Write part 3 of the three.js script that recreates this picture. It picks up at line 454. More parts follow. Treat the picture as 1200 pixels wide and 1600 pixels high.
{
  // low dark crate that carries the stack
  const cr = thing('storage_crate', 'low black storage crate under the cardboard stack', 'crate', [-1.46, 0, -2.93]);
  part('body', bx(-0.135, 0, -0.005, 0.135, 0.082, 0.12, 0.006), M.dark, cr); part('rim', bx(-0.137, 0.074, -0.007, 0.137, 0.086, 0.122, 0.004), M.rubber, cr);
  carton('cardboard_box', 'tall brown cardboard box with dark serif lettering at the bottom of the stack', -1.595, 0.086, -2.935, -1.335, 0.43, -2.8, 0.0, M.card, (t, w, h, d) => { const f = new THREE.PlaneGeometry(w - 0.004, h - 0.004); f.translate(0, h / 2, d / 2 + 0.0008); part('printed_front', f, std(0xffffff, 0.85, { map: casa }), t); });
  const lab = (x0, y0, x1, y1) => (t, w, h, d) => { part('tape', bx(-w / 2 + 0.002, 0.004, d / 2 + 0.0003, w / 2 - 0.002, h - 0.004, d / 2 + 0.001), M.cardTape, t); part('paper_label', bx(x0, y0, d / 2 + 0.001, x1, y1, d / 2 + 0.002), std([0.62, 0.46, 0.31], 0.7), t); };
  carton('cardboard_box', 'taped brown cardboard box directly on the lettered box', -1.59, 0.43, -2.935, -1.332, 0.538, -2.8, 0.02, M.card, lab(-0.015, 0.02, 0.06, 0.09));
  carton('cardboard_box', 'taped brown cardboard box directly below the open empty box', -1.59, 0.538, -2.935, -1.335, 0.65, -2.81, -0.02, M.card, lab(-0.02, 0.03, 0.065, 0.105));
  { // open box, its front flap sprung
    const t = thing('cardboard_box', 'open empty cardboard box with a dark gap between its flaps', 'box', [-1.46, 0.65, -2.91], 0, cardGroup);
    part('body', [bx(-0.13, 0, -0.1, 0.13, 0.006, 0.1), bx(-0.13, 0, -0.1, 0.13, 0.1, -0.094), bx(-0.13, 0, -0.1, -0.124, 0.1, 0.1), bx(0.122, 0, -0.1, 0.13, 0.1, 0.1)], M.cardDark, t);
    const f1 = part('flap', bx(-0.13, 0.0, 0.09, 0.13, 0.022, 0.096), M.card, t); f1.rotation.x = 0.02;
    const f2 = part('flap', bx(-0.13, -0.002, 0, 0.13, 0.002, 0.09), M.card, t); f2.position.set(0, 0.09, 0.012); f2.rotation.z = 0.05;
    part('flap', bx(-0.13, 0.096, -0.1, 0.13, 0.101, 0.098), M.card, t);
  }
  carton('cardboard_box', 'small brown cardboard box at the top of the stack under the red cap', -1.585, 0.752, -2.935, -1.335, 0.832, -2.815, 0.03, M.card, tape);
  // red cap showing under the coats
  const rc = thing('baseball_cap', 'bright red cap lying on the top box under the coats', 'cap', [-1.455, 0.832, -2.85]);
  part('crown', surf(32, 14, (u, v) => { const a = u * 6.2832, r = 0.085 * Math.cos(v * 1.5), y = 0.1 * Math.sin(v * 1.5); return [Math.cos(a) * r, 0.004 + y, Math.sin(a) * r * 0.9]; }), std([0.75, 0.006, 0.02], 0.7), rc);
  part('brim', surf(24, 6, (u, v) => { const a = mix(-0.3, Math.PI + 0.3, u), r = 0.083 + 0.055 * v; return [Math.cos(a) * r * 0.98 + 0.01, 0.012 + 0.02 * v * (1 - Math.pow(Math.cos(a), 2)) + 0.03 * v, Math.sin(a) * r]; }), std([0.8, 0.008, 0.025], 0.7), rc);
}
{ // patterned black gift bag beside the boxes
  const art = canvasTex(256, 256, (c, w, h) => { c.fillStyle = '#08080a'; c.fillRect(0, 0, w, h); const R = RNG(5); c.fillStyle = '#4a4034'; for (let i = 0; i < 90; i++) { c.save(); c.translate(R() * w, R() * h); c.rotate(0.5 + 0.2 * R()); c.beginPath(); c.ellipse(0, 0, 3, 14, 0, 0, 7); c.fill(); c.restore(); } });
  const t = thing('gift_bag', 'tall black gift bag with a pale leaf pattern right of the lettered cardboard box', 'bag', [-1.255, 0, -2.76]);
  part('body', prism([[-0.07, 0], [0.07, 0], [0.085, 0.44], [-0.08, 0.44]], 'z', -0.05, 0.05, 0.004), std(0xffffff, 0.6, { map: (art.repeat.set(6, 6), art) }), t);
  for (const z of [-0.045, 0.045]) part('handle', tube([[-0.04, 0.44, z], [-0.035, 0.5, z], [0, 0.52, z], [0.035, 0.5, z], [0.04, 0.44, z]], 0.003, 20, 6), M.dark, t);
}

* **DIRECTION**
Scan the listing above and identify each line holding the string "part"; copy every such line.

* **RESPONSE BELOW**
Write part 3 of the three.js script that recreates this picture. It picks up at line 454. More parts follow. Treat the picture as 1200 pixels wide and 1600 pixels high.
  part('body', bx(-0.135, 0, -0.005, 0.135, 0.082, 0.12, 0.006), M.dark, cr); part('rim', bx(-0.137, 0.074, -0.007, 0.137, 0.086, 0.122, 0.004), M.rubber, cr);
  carton('cardboard_box', 'tall brown cardboard box with dark serif lettering at the bottom of the stack', -1.595, 0.086, -2.935, -1.335, 0.43, -2.8, 0.0, M.card, (t, w, h, d) => { const f = new THREE.PlaneGeometry(w - 0.004, h - 0.004); f.translate(0, h / 2, d / 2 + 0.0008); part('printed_front', f, std(0xffffff, 0.85, { map: casa }), t); });
  const lab = (x0, y0, x1, y1) => (t, w, h, d) => { part('tape', bx(-w / 2 + 0.002, 0.004, d / 2 + 0.0003, w / 2 - 0.002, h - 0.004, d / 2 + 0.001), M.cardTape, t); part('paper_label', bx(x0, y0, d / 2 + 0.001, x1, y1, d / 2 + 0.002), std([0.62, 0.46, 0.31], 0.7), t); };
    part('body', [bx(-0.13, 0, -0.1, 0.13, 0.006, 0.1), bx(-0.13, 0, -0.1, 0.13, 0.1, -0.094), bx(-0.13, 0, -0.1, -0.124, 0.1, 0.1), bx(0.122, 0, -0.1, 0.13, 0.1, 0.1)], M.cardDark, t);
    const f1 = part('flap', bx(-0.13, 0.0, 0.09, 0.13, 0.022, 0.096), M.card, t); f1.rotation.x = 0.02;
    const f2 = part('flap', bx(-0.13, -0.002, 0, 0.13, 0.002, 0.09), M.card, t); f2.position.set(0, 0.09, 0.012); f2.rotation.z = 0.05;
    part('flap', bx(-0.13, 0.096, -0.1, 0.13, 0.101, 0.098), M.card, t);
  part('crown', surf(32, 14, (u, v) => { const a = u * 6.2832, r = 0.085 * Math.cos(v * 1.5), y = 0.1 * Math.sin(v * 1.5); return [Math.cos(a) * r, 0.004 + y, Math.sin(a) * r * 0.9]; }), std([0.75, 0.006, 0.02], 0.7), rc);
  part('brim', surf(24, 6, (u, v) => { const a = mix(-0.3, Math.PI + 0.3, u), r = 0.083 + 0.055 * v; return [Math.cos(a) * r * 0.98 + 0.01, 0.012 + 0.02 * v * (1 - Math.pow(Math.cos(a), 2)) + 0.03 * v, Math.sin(a) * r]; }), std([0.8, 0.008, 0.025], 0.7), rc);
  part('body', prism([[-0.07, 0], [0.07, 0], [0.085, 0.44], [-0.08, 0.44]], 'z', -0.05, 0.05, 0.004), std(0xffffff, 0.6, { map: (art.repeat.set(6, 6), art) }), t);
  for (const z of [-0.045, 0.045]) part('handle', tube([[-0.04, 0.44, z], [-0.035, 0.5, z], [0, 0.52, z], [0.035, 0.5, z], [0.04, 0.44, z]], 0.003, 20, 6), M.dark, t);